Uno de los niños protagonistas de Moonrise Kingdom.
Una isla en la costa de Nueva Inglaterra, un grupo de 'boy scouts', una familia disfuncional y dos niños que hilan su propia aventura. Wes Anderson, uno de los grandes autores del cine estadounidense, vuelve a sorprendernos con 'Moonrise Kingdom', un delicado trabajo sobre la melancolía de la infancia.
Sentimiento solidario
En su último largometraje, Moonrise Kingdom, aunque parezca centrarse en un tema insólito en su cine -el primer amor de la infancia-, el sentimiento solidario permanece intacto. "La primera inspiración fue la historia de dos chicos de doce años que se enamoran, pero era una idea que estaba muy sumergida. El punto de partida era en verdad contar una experiencia de infancia, aquello que deseé que me hubiera ocurrido cuando tenía esa edad", sostiene Anderson. Y con doce años, Anderson, nacido y criado en el Medio Oeste americano, empezaba a jugar con una cámara Super 8 para recrear En busca del arca perdida. Mucho ha llovido desde entonces. Si hasta ahora los protagonistas de sus películas han sido mentes infantiles en el cuerpo de un adulto perturbado, ahora son adultos atrapados en el cuerpo de un niño no menos perturbado. En cierto modo, la edad preadolescente de Moonrise Kindgom emerge como el destino natural de su filmografía, un punto sin retorno en el que la locura y la inocencia son caras de la misma moneda. O en el que, como escribió Philip Engel, "los mayores son niños y los niños están locos". ¿Pero en qué medida puede un autor cuyas películas son siempre iguales, pero siempre algo distintas, cambiar las coordenadas de sus cuentos? El de Moonrise Kingdom, al estar ambientado en el verano de 1965, justifica narrativamente por primera vez el sentimiento ‘vintage' que recorre el cine de Anderson: la sublimación pop en connivencia con una poderosa melancolía. "Mi idea era que la historia transcurriera justo en ese momento en el que todo está a punto de cambiar. No sólo la vida de los chicos, sino el país entero. Cuando estos niños cumplan 18 años vivirán en una América distinta", explica el autor de Viaje a Darjeeling (2007). Es como si las etiquetas de estilo de su cine se justificaran mediante los escenarios y los personajes del guión, que ha coescrito con Roman Coppola.El patio de recreo es en esta ocasión una isla de la costa de Nueva Inglaterra y la fauna está compuesta por una tropa de boy scouts y por la familia Bishop -obviamente disfuncional, habitante de una mansión de estética kitsch-, encabezada por Bill Murray y Frances McDormand, ambos abogados. Pero el filme se centra en dos criaturas desvalidas: Sam y Suzy (los debutantes Jared Gilman y Kara Hayward), que escapan de sus disciplinas -el campamento scout y el desquiciado entorno familiar- hacia terrrenos inexplorados, en busca de su aventura vital.
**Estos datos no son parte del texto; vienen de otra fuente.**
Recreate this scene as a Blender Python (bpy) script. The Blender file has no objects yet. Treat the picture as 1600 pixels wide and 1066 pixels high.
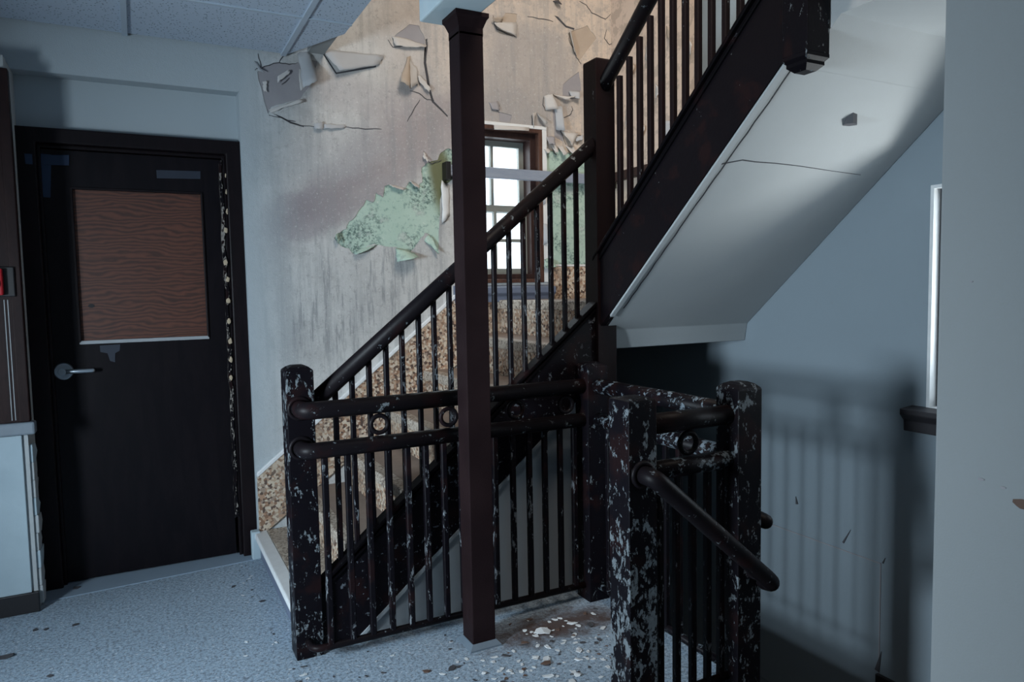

Como si fueran las versiones naif (aunque no del todo inofensivas) de Kit y Holly, los proscritos de Malas tierras (Terrence Malick, 1973), la huida de la jovencita pareja pone en jaque a las autoridades de la isla, comandadas por el sheriff local (Bruce Willis), el líder scout (Edward Norton) y la representante de Servicios Sociales (Tilda Swinton). Podríamos reprochar a Moonlight Kingdom que desaprovecha el infinito potencial de un reparto que completa el gran Jason Schwartzmann, con personajes apenas esbozados en pequeñas pinceladas, si bien la tendencia caricaturesca siempre ha definido las multipobladas historias del director de Life Aquatic (2004). Su intención era acotar el protagonismo a Sam y Suzy, dos misfits -él es huérfano y llevas gafas de culo de botella, ella escucha a la cantautora francesa François Hardy- que ingresan directamente en su catálogo de excelsos outsiders. Anderson invirtió ocho meses buscando entre cientos de niños a los protagonistas de esta fábula sobre la orfandad y la diferencia. "Me inspiré bastante en Black Jack, que es tanto un cuento de hadas como una película muy realista y auténtica", asegura Anderson, quien aparte de reconocer su deuda con el filme de Ken Loach en torno al romance de dos niños en la Inglaterra del siglo XVIII, también apela a Melody (1971), de Warris Jussein, y a la seminal Los cuatrocientos golpes (1959) de Truffaut.
Nostalgia y decepción
La tristeza esencial que parece definir a Moonrise Kingdom, esa nostalgia y decepción existencial que circulan bajo su piel colorida y divertida, envolviendo la precisión compositiva de sus tableux vivants y las cuidadísimas, elegantes y precisas planificaciones de las escenas -especialmente el montaje de un hermoso intercambio epistolar- no son en ningún modo habituales en los retratos de infancia y juventud que ofrece el cine norteamericano. Pero ese sentimiento siempre ha acompañado al cine de Wes Anderson, desde su debut con la rupturista Bottle Rockett (1996) a la inolvidable Fantástico Sr. Fox (2009), donde no sólo exploraba las técnicas de animación, sino que llevaba el mundo antropomórfico de Roald Dahl a su propio universo para entregar probablemente su mejor película. O al menos aquella en la que con más claridad encontró el equilibrio entre sus ambiciones y sus resultados. "Al ser una animación, tenía un control absoluto de la película", recuerda.Anderson no recurre en esta ocasión al habitual catálogo de hits musicales que pueblan sus filmes, extendiendo ese barniz de encantamiento pop sobre la superficie de las cosas, y aparte de Le temps de l'amour de Hardy -que los chicos bailan en una escena crucial- y algunos temas de Hank Williams, la poética musical de Moonlight Kingdom se construye a partir de las piezas del barón Benjamin Britten. Por segunda vez, Anderson ha trabajado con el músico francés Alexandre Desplat -responsable del score de El árbol de la vida-, "que ha hecho con la música de Britten lo que éste hizo con la de Purcell, es decir, una serie de variaciones". Un delicado trabajo que refuerza la melancolía de la primera edad, pero siempre inmune a los impulsos depresivos, y que se hace presente en los momentos de ternura en ebullición tan propios de este esteta del cine americano. Una vez más, al final del cuento aflora aquello por lo que Anderson sigue haciendo cine, y probablemente lo más importante de sus películas: la necesidad esencial de soñar.